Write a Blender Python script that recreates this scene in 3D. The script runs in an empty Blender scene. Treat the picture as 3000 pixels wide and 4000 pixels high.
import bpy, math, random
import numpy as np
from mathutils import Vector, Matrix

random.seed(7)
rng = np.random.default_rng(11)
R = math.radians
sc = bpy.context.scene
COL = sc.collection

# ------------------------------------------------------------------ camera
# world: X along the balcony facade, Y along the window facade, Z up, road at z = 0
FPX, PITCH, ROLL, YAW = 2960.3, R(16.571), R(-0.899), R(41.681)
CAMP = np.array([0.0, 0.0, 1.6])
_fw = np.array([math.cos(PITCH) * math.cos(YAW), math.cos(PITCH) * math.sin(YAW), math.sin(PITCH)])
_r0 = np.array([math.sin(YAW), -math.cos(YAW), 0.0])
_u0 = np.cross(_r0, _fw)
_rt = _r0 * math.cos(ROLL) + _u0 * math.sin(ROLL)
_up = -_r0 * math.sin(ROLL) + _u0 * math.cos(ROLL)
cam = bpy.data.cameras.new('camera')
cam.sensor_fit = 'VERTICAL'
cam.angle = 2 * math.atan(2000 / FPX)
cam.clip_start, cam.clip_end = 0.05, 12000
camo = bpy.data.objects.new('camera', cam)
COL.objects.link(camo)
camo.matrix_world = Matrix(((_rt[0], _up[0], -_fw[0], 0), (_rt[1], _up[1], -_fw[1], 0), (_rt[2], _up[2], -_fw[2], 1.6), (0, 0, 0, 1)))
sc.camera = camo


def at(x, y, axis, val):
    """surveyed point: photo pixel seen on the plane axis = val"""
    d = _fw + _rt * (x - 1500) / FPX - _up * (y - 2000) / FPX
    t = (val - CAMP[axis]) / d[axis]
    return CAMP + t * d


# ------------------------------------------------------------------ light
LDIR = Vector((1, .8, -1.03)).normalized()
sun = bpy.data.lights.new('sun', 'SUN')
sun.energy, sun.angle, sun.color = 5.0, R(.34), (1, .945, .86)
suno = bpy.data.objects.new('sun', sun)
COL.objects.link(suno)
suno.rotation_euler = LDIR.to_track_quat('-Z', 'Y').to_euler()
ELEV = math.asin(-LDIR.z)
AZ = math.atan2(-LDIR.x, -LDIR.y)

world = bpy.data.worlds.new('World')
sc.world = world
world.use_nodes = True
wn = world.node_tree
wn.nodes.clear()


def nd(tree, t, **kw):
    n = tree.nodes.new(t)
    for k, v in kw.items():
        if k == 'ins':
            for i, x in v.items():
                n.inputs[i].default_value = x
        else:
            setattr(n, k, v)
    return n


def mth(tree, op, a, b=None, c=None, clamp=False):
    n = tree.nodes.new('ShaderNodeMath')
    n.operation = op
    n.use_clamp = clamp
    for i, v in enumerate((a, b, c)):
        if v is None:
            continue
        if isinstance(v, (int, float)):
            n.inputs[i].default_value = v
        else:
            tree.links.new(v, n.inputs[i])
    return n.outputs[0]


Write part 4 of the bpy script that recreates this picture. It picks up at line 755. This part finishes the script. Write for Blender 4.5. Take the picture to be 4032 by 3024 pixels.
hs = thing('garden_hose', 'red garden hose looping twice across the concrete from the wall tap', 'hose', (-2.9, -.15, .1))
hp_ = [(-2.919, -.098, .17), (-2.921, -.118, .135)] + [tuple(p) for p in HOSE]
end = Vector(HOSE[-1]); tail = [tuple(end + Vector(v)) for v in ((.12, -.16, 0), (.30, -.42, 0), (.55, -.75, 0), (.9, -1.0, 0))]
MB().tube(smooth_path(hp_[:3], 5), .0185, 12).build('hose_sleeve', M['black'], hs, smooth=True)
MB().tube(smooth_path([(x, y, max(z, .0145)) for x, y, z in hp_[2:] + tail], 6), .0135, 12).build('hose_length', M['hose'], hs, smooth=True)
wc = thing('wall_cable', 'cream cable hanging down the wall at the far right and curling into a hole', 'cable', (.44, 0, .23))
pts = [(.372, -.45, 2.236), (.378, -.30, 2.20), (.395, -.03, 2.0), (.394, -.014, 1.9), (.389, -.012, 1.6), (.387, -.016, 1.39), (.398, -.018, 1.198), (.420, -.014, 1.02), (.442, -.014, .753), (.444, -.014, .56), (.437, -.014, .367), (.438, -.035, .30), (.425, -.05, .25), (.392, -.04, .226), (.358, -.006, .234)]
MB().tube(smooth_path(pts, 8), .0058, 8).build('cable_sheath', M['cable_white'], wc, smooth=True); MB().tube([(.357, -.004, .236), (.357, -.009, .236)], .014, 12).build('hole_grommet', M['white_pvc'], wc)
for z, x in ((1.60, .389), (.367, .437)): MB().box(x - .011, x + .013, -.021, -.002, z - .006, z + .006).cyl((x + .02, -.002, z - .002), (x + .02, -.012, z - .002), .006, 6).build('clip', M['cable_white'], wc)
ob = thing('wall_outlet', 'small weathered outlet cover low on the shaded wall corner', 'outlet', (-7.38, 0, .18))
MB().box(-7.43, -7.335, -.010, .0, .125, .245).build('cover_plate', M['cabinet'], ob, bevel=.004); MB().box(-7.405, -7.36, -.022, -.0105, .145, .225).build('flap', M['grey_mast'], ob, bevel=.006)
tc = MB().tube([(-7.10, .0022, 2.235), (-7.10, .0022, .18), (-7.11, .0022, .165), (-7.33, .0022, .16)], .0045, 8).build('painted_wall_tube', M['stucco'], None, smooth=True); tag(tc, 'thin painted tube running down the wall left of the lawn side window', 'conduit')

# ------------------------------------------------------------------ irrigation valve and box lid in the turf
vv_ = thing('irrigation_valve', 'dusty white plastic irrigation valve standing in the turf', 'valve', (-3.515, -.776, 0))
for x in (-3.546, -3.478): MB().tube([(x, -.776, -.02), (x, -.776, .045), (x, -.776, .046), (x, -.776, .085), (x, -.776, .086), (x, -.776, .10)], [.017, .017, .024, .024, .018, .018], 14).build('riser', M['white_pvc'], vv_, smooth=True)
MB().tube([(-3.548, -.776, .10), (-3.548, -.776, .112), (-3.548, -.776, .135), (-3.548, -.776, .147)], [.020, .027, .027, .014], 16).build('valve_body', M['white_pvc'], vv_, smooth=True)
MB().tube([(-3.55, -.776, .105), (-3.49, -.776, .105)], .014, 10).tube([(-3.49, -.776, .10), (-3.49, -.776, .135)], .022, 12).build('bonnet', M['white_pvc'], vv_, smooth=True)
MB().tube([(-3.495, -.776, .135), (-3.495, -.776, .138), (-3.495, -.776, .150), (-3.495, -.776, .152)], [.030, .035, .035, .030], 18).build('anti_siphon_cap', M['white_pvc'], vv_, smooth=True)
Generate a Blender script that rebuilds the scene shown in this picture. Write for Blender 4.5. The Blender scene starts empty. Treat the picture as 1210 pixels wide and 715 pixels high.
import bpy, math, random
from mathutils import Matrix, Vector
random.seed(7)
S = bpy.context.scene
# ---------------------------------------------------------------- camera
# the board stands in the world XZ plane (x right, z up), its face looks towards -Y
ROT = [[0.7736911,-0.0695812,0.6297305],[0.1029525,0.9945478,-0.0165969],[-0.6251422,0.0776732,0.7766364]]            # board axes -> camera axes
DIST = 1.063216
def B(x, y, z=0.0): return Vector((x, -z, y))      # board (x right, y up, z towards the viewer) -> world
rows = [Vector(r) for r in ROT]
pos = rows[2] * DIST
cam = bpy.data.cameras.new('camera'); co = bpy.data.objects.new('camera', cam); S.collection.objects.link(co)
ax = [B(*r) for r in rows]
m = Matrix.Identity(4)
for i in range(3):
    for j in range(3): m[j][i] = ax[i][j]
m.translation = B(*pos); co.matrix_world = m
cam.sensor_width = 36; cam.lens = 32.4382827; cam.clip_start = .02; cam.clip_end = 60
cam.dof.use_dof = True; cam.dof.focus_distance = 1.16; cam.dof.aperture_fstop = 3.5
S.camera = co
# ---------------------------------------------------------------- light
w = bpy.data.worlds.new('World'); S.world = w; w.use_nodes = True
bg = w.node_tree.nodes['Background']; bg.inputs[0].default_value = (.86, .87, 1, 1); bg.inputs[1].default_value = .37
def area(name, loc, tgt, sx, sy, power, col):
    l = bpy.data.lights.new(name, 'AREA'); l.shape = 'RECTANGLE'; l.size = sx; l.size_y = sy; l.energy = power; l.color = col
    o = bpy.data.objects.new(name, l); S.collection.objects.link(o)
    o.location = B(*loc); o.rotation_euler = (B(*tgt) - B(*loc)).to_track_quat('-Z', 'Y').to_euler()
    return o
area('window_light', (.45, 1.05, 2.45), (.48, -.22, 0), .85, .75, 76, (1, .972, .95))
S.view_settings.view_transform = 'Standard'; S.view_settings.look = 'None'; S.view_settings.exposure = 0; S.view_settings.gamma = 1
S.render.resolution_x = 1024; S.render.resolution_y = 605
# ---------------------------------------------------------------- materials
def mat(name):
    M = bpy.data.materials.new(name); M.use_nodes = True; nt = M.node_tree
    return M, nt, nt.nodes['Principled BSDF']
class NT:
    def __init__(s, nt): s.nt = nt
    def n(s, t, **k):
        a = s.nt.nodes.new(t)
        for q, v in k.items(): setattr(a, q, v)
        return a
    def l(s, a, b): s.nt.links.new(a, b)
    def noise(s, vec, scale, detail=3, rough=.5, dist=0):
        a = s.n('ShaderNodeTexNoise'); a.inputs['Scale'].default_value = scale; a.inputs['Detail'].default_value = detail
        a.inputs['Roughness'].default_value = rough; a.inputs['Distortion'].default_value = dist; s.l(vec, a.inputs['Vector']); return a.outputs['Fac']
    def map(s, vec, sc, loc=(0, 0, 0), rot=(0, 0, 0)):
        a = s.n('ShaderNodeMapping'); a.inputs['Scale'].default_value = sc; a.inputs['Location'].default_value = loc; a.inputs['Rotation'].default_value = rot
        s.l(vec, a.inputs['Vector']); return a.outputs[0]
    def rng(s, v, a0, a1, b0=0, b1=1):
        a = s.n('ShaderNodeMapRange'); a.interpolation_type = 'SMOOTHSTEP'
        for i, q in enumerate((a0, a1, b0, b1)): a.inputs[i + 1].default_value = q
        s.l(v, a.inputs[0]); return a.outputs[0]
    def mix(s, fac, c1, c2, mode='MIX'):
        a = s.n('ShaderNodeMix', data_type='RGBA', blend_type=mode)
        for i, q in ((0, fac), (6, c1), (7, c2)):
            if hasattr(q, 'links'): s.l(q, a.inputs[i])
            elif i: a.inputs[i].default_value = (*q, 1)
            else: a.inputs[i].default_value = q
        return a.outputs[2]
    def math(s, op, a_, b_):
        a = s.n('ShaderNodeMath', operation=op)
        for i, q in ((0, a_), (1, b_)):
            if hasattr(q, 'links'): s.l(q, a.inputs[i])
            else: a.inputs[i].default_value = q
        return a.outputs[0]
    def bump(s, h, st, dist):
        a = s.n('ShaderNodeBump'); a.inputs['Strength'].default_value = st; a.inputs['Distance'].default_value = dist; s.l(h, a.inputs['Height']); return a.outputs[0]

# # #

Extract the lines above, from the first one through the one containing "from mathutils import Vector, Matrix", and return only those, unchanged.

CORRECT ANSWER -
Write a Blender Python script that recreates this scene in 3D. The script runs in an empty Blender scene. Treat the picture as 3000 pixels wide and 4000 pixels high.
import bpy, math, random
import numpy as np
from mathutils import Vector, Matrix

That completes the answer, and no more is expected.